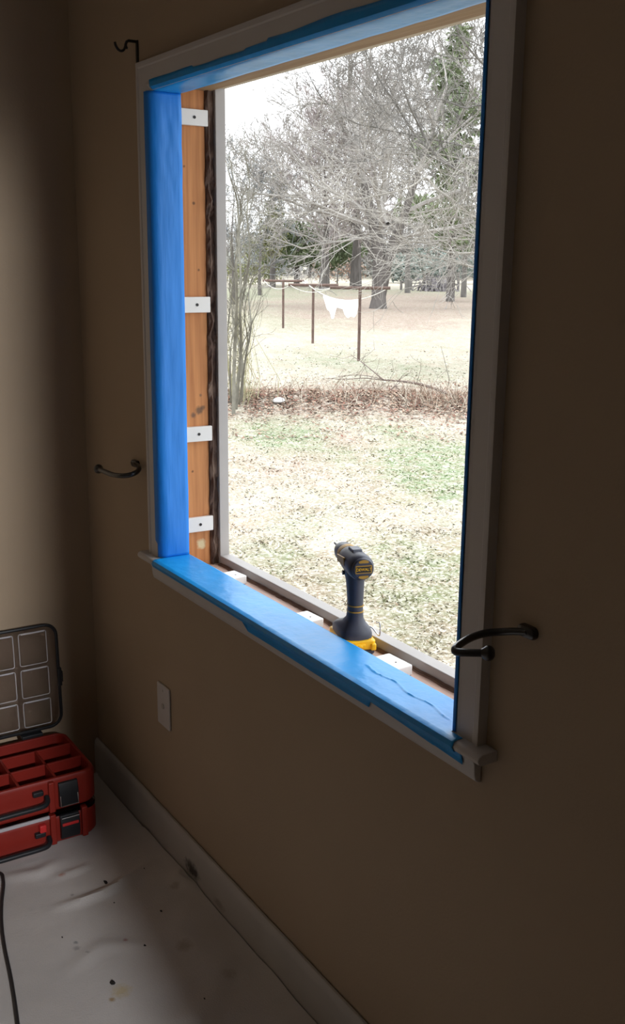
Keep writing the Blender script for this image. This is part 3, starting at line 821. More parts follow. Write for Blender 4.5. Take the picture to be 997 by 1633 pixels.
# polar grid, dense where the window looks out
azs = [60 + i * 1.0 for i in range(70)] + [130 + i * .14 for i in range(200)] + [158 + i * 1.0 for i in range(28)]
rs = [1.25 * 1.0 ** i for i in range(1)]
r = 1.6
while r < 420: rs.append(r); r *= 1.018
mb = MB(); mb.c = []; rows = []
for r in rs:
    row = []
    for a in azs:
        x, y = pol(r, a)
        if y < .2: y = .2 + (y - .2) * .02
        row.append((x, y, ground_z(x, y)))
        mb.c.append(lawn_col(x, y))
    rows.append(row)
mb.loft(rows, cap=False, closed=False)
def ground_mat():
    m = bpy.data.materials.new('lawn_ground'); m.use_nodes = True
    t = m.node_tree; b = t.nodes['Principled BSDF']; b.inputs['Roughness'].default_value = 1.0; b.inputs['Specular IOR Level'].default_value = .1
    a = t.nodes.new('ShaderNodeAttribute'); a.attribute_name = 'tone'
    tcn = t.nodes.new('ShaderNodeTexCoord')
    cur = a.outputs['Color']
    for sc, lo, hi, cx, am in ((2.2, .42, .60, (.13, .165, .08), .22), (6, .42, .66, (.20, .145, .11), .6), (28, .45, .62, (.50, .48, .43), .5), (5.5, .52, .66, (.46, .44, .39), .35)):
        n = t.nodes.new('ShaderNodeTexNoise'); n.inputs['Scale'].default_value = sc; n.inputs['Detail'].default_value = 6; n.inputs['Roughness'].default_value = .65
        t.links.new(tcn.outputs['Object'], n.inputs['Vector'])
        r_ = t.nodes.new('ShaderNodeMapRange'); r_.inputs['From Min'].default_value = lo; r_.inputs['From Max'].default_value = hi; r_.inputs['To Max'].default_value = am
        t.links.new(n.outputs['Fac'], r_.inputs['Value'])
        mx = t.nodes.new('ShaderNodeMix'); mx.data_type = 'RGBA'; mx.inputs[7].default_value = (*cx, 1)
        t.links.new(r_.outputs[0], mx.inputs['Factor']); t.links.new(cur, mx.inputs[6]); cur = mx.outputs[2]
    t.links.new(cur, b.inputs['Base Color'])
    return m
tag(mb.build('ground', ground_mat(), smooth=True, auto=False), kind='structure')

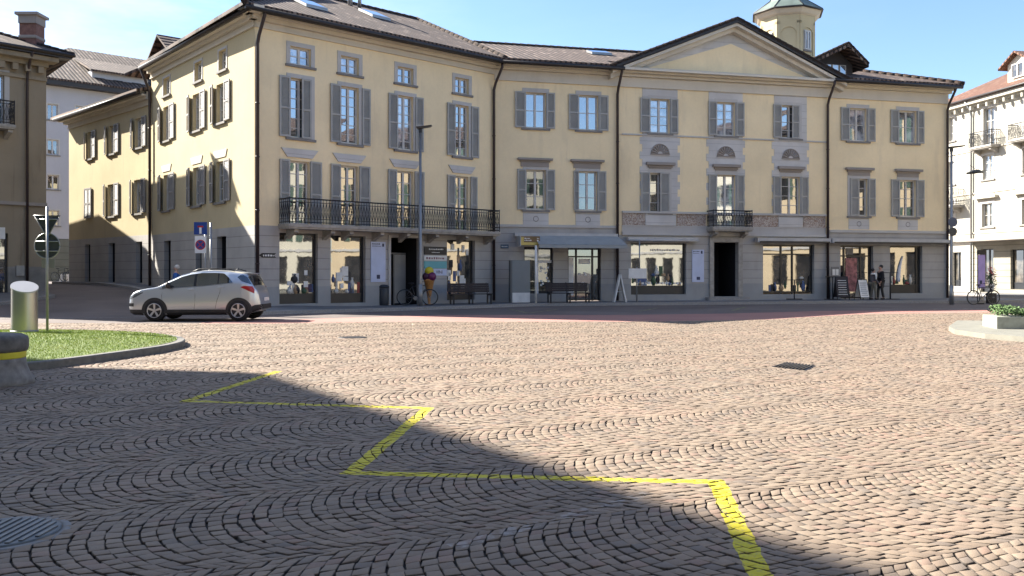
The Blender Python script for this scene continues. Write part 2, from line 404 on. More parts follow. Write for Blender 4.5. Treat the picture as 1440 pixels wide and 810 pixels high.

# # # #

What to do:
Above are the records; reproduce them exactly and leave out the pictures.

Exercise solution:
Keep writing the Blender script for this image. This is part 3, starting at line 821. More parts follow. Write for Blender 4.5. Take the picture to be 997 by 1633 pixels.
# polar grid, dense where the window looks out
azs = [60 + i * 1.0 for i in range(70)] + [130 + i * .14 for i in range(200)] + [158 + i * 1.0 for i in range(28)]
rs = [1.25 * 1.0 ** i for i in range(1)]
r = 1.6
while r < 420: rs.append(r); r *= 1.018
mb = MB(); mb.c = []; rows = []
for r in rs:
    row = []
    for a in azs:
        x, y = pol(r, a)
        if y < .2: y = .2 + (y - .2) * .02
        row.append((x, y, ground_z(x, y)))
        mb.c.append(lawn_col(x, y))
    rows.append(row)
mb.loft(rows, cap=False, closed=False)
def ground_mat():
    m = bpy.data.materials.new('lawn_ground'); m.use_nodes = True
    t = m.node_tree; b = t.nodes['Principled BSDF']; b.inputs['Roughness'].default_value = 1.0; b.inputs['Specular IOR Level'].default_value = .1
    a = t.nodes.new('ShaderNodeAttribute'); a.attribute_name = 'tone'
    tcn = t.nodes.new('ShaderNodeTexCoord')
    cur = a.outputs['Color']
    for sc, lo, hi, cx, am in ((2.2, .42, .60, (.13, .165, .08), .22), (6, .42, .66, (.20, .145, .11), .6), (28, .45, .62, (.50, .48, .43), .5), (5.5, .52, .66, (.46, .44, .39), .35)):
        n = t.nodes.new('ShaderNodeTexNoise'); n.inputs['Scale'].default_value = sc; n.inputs['Detail'].default_value = 6; n.inputs['Roughness'].default_value = .65
        t.links.new(tcn.outputs['Object'], n.inputs['Vector'])
        r_ = t.nodes.new('ShaderNodeMapRange'); r_.inputs['From Min'].default_value = lo; r_.inputs['From Max'].default_value = hi; r_.inputs['To Max'].default_value = am
        t.links.new(n.outputs['Fac'], r_.inputs['Value'])
        mx = t.nodes.new('ShaderNodeMix'); mx.data_type = 'RGBA'; mx.inputs[7].default_value = (*cx, 1)
        t.links.new(r_.outputs[0], mx.inputs['Factor']); t.links.new(cur, mx.inputs[6]); cur = mx.outputs[2]
    t.links.new(cur, b.inputs['Base Color'])
    return m
tag(mb.build('ground', ground_mat(), smooth=True, auto=False), kind='structure')

The Blender Python script for this scene continues. Write part 2, from line 404 on. More parts follow. Write for Blender 4.5. Treat the picture as 1440 pixels wide and 810 pixels high.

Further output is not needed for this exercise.